Last but not least, the Edit Photo section allows you to make more general adjustments to your image, from cropping to color adjustments to photo filters. You can also allow inPixio to try a one-click automatic edit of your photo, although I found the results to be extremely oversaturated. 

That being said, many people seem to love oversaturated images, so maybe this will work well for you – and if not, you can simply decrease the saturation slider to correct it. Even if the automatic edit could use some work, the rest of the editing tools in this section are excellent. 

This section also allows you to apply custom color filters, add frames, and also apply texture overlays to simulate a range of film camera effects, such as a scratched negative or light leak. 

Once again, though, it has the same problem as the other sections: a limited number of presets and no way to add new ones, so you may get tired of using the same effects over and over again. 

My personal take: Along with Erase Objects, this is the most effective section of the program. The editing process is nice and responsive, and you’ll find all the editing options that you could possibly want. 

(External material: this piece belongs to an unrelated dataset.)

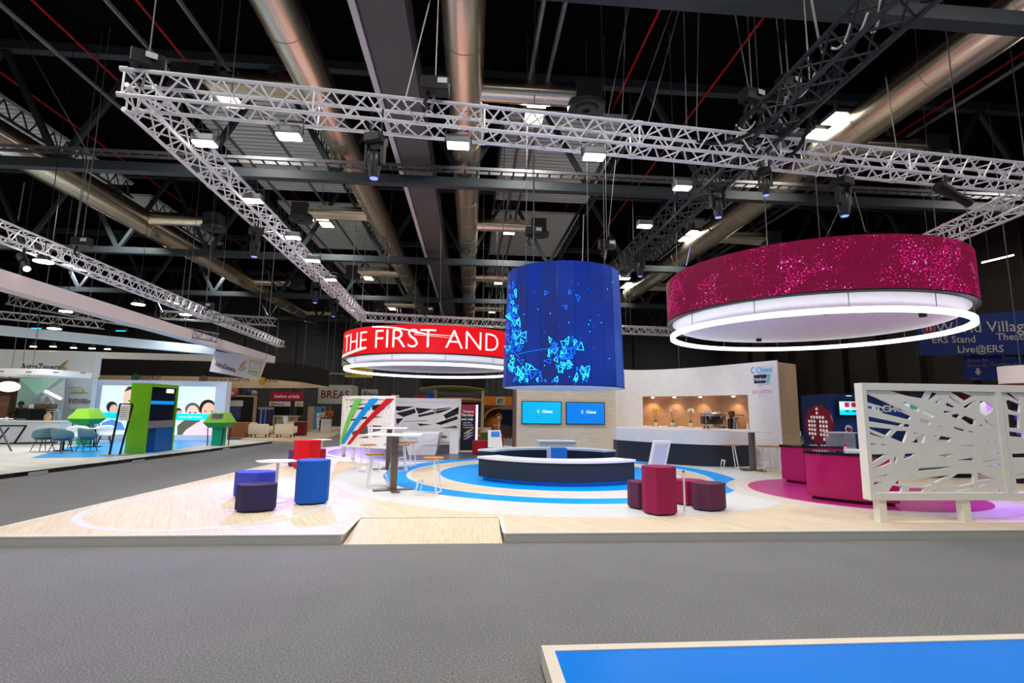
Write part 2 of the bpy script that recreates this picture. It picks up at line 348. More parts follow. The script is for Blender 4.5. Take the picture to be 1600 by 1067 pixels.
# ================================================================ trusses
def truss(name, p, q, s, label, m=None, group='lighting trusses', panel=.55):
    m = m or M_alu; p, q = Vector(p), Vector(q); d = (q-p).normalized(); e = d.cross(Vector((0, 0, 1))).normalized(); g = e.cross(d)
    t = thing(name, label, 'truss', tuple((p+q)/2), group); L = (q-p).length; r = s*.075
    cs = [e*a*s/2 + g*b*s/2 for a, b in ((-1, -1), (1, -1), (1, 1), (-1, 1))]
    for c in cs: MB().cyl(p+c, q+c, r, n=8).build('chord', m, t, smooth=True)
    n = max(2, int(L/panel)); b = MB()
    for k in range(4):
        a, c = cs[k], cs[(k+1) % 4]
        for i in range(n):
            u, v = p + d*(L*i/n), p + d*(L*(i+1)/n); mid = (u+v)/2
            b.cyl(u+a, mid+c, r*.5, n=5); b.cyl(mid+c, v+a, r*.5, n=5)
    for i in range(0, n+1, 5):
        u = p + d*(L*i/n)
        for k in range(4): b.cyl(u+cs[k], u+cs[(k+1) % 4], r*.55, n=5); b.cyl(u+cs[k]-d*.06, u+cs[k]+d*.06, r*1.35, n=8)
    b.build('bracing', m, t)
    if abs(d.z) < .5 and p.y + q.y > 20 and 'whole top' not in label:
        for k in (.15, .85): u = p.lerp(q, k); MB().cyl(u, (u.x, u.y, 13.4), .012, n=5).build('hanger_wire', M_wire, t)
    return t
ZT = 6.6
A = Z(205, 141, ZT); B = Z(1600, 279, ZT); B = A + (B-A)*1.12; C = Z(566, 495, ZT); D = B + (C-A)
truss('lighting_truss', A, B, .42, 'silver box truss crossing the whole top of the picture, carrying the floodlights')
truss('lighting_truss', A + Vector((0, .25, 0)), C, .42, 'silver box truss receding from the top left corner towards the red ring')
truss('lighting_truss', C, Z(1050, 519, ZT), .42, 'distant silver box truss behind the red ring and the blue drum')
truss('lighting_truss', Z(1650, 290, ZT), Z(1440, 385, ZT), .42, 'silver box truss coming in from the right edge behind the magenta ring')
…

The Reasons Behind the Ratings

Features: 4/5

For the most part, inPixio Photo Studio does a decent job of automatically editing your photos, but complex images can confuse the AI – and even some simple photos confuse it, too. It’s really nice when the AI manages to get the edit right the first time, but if you care about producing images that look good, you’ll have to spend a lot of time refining the automatic selections by hand. 

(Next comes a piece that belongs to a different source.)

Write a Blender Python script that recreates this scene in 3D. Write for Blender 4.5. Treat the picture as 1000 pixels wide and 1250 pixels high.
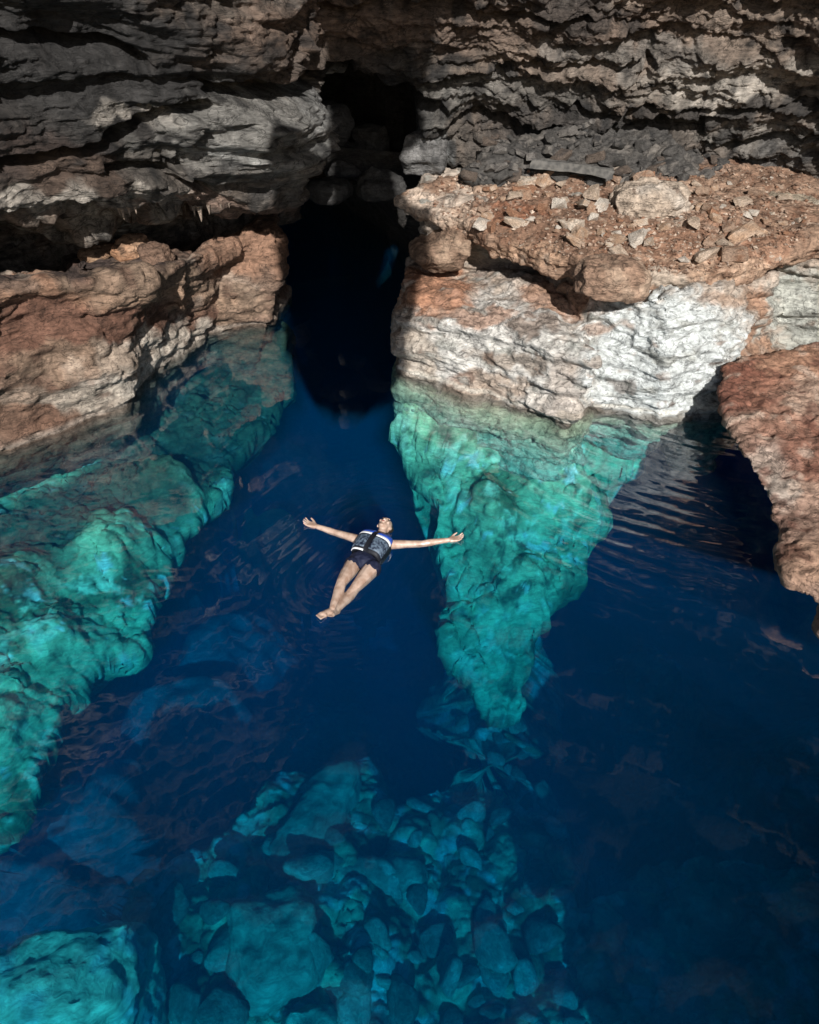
import bpy, bmesh, math, random
import numpy as np
from mathutils import Vector, Matrix

for o in list(bpy.data.objects):
    bpy.data.objects.remove(o)
SC = bpy.context.scene
COL = SC.collection
R = math.radians

# ------------------------------------------------------------------ camera
CAM_H, PITCH, FPX = 5.2, R(36), 950.0
cam = bpy.data.cameras.new('camera')
camo = bpy.data.objects.new('camera', cam)
COL.objects.link(camo)
camo.location = (0, 0, CAM_H)
camo.rotation_euler = (R(90) - PITCH, 0, 0)
cam.sensor_fit = 'VERTICAL'
cam.sensor_height = 36
cam.lens = 36 * FPX / 1250
cam.clip_start = 0.05
cam.clip_end = 400
SC.camera = camo

# ------------------------------------------------------------------ sky + sun
SUN_EL, SUN_AZ = R(31), R(6)            # from behind the camera, a little to its right
world = bpy.data.worlds.new("World")
SC.world = world
world.use_nodes = True
wn = world.node_tree
wn.nodes.clear()
sky = wn.nodes.new('ShaderNodeTexSky')
sky.sky_type = 'NISHITA'
sky.sun_disc = False
sky.sun_elevation = SUN_EL
sky.sun_rotation = math.pi - SUN_AZ
bg = wn.nodes.new('ShaderNodeBackground')
bg.inputs['Strength'].default_value = 0.08
wo = wn.nodes.new('ShaderNodeOutputWorld')
wn.links.new(sky.outputs[0], bg.inputs[0])
wn.links.new(bg.outputs[0], wo.inputs[0])

sun = bpy.data.lights.new('sun', 'SUN')
sun.energy = 5.0
sun.angle = R(0.5)
sun.color = (1.0, 0.975, 0.94)
suno = bpy.data.objects.new('sun', sun)
COL.objects.link(suno)
sd = Vector((-math.sin(SUN_AZ) * math.cos(SUN_EL), math.cos(SUN_AZ) * math.cos(SUN_EL), -math.sin(SUN_EL)))
suno.rotation_euler = sd.to_track_quat('-Z', 'Y').to_euler()
suno.location = (3, -14, 14)

SC.view_settings.view_transform = 'Standard'
SC.view_settings.look = 'None'
SC.view_settings.gamma = 1
SC.view_settings.use_curve_mapping = False
SC.view_settings.exposure = 0.3
SC.render.engine = 'CYCLES'
cy = SC.cycles
cy.use_denoising = True
cy.max_bounces = 8
cy.diffuse_bounces = 4
cy.glossy_bounces = 3
cy.transmission_bounces = 4
cy.transparent_max_bounces = 12
cy.volume_bounces = 0
cy.caustics_reflective = False
cy.caustics_refractive = False

# ------------------------------------------------------------------ projection helpers
CP, SP = math.cos(PITCH), math.sin(PITCH)


def ray(px, py):
    a, b = (px - 500) / FPX, (625 - py) / FPX
    return np.array([a, CP + b * SP, -SP + b * CP])


def Uz(px, py, z=0.0):
    d = ray(px, py)
    t = (z - CAM_H) / d[2]
    return (d[0] * t, d[1] * t, z)


def Uy(px, py, y):
    d = ray(px, py)
    t = y / d[1]
    return (d[0] * t, y, CAM_H + d[2] * t)


def proj(P):
    X, Y, Z = P[:, 0], P[:, 1], P[:, 2] - CAM_H
    dep = np.maximum(Y * CP - Z * SP, 1e-3)
    return 500 + FPX * X / dep, 625 - FPX * (Y * SP + Z * CP) / dep


# ------------------------------------------------------------------ noise
rng = np.random.default_rng(7)
PERM = np.concatenate([rng.permutation(256)] * 3).astype(np.int32)
GRAD = rng.normal(size=(256, 3)).astype(np.float32)
GRAD /= np.linalg.norm(GRAD, axis=1)[:, None]
RNDV = rng.random((256, 3)).astype(np.float32)


def pnoise(P):
    P = np.asarray(P, np.float32)
    I = np.floor(P).astype(np.int32)
    F = P - I
    I &= 255
    U = F * F * F * (F * (F * 6 - 15) + 10)
    out = np.zeros(len(P), np.float32)
    for dx in (0, 1):
        hx = PERM[I[:, 0] + dx]
        wx = U[:, 0] if dx else 1 - U[:, 0]
        for dy in (0, 1):
            hy = PERM[hx + ((I[:, 1] + dy) & 255)]
            wy = wx * (U[:, 1] if dy else 1 - U[:, 1])
            for dz in (0, 1):
                g = GRAD[PERM[hy + ((I[:, 2] + dz) & 255)]]
                w = wy * (U[:, 2] if dz else 1 - U[:, 2])
                out += w * (g[:, 0] * (F[:, 0] - dx) + g[:, 1] * (F[:, 1] - dy) + g[:, 2] * (F[:, 2] - dz))
    return out * 1.6


def fbm(P, octv=5, lac=2.03, gain=0.5, ridge=False):
    P = np.asarray(P, np.float32)
    s, a, n = 0, 1.0, 0
    for k in range(octv):
        v = pnoise(P + 17.3 * k)
        if ridge:
            v = 1 - 2 * np.abs(v)
        s = s + a * v
        n += a
        a *= gain
        P = P * lac
    return s / n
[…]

Replace Sky seems to have the most trouble working automatically, and it has a limited set of preset skies that you can use as replacements. When using your own images, they can’t be repositioned to align the sky correctly, which makes the whole custom sky feature much less useful. 

Pricing: 3.5/5

inPixio’s biggest problem is its pricing, largely thanks to its recurring annual subscription model that charges you every year to keep using the software – yet there are no guarantees about new features or preset content. Other beginner software has a lower one-time purchase price and can provide much better value – and better editing tools.

The inPixio sales website also uses some questionable marketing tactics. For example, it is permanently “on sale,” which means it’s not really on sale at all, yet if it seems like you’re about to close the sales page, they offer you an additional 33% discount.

Combine that with the fact that they try to bundle in additional software at an additional cost unless you read the fine print carefully, and you’ll understand why I give them a low rating on pricing. 

Ease of Use: 5/5

Ease of use is where inPixio really shines, and this strength can make up for a lot of its other weak points, especially if you’re not very comfortable working with computer software. The interface is very easy to use, and it lets users of all skill levels experiment with photo editing. 

While the results aren’t quite as good as you’d get from a more complex editing app, the fact that you can edit your images with just a few clicks will appeal to many casual home users. 

Support: 4/5

inPixio has a good technical support system that includes in-app live chat, covering everything from the installation process to issues with using the app. They even offer to use Windows’ remote desktop feature to help you with the installation process, although I would never allow a stranger that kind of access to my personal computer. 

I would give a higher rating, except there isn’t very much tutorial info available in the inPixio knowledgebase about how to actually use the tools. I’m used to learning new apps without any tutorial guidance, but most users appreciate a little more help when learning a new app. 

The Final Verdict

inPixio Photo Studio makes complex image editing tasks accessible to everyone, even people who don’t know anything about photo editing. If you just want to make some fun edits to your family photos and holiday snapshots, then Photo Studio might be a great choice for you – but keep in mind that the included presets are a bit limited, so the fun might wear off a bit too soon.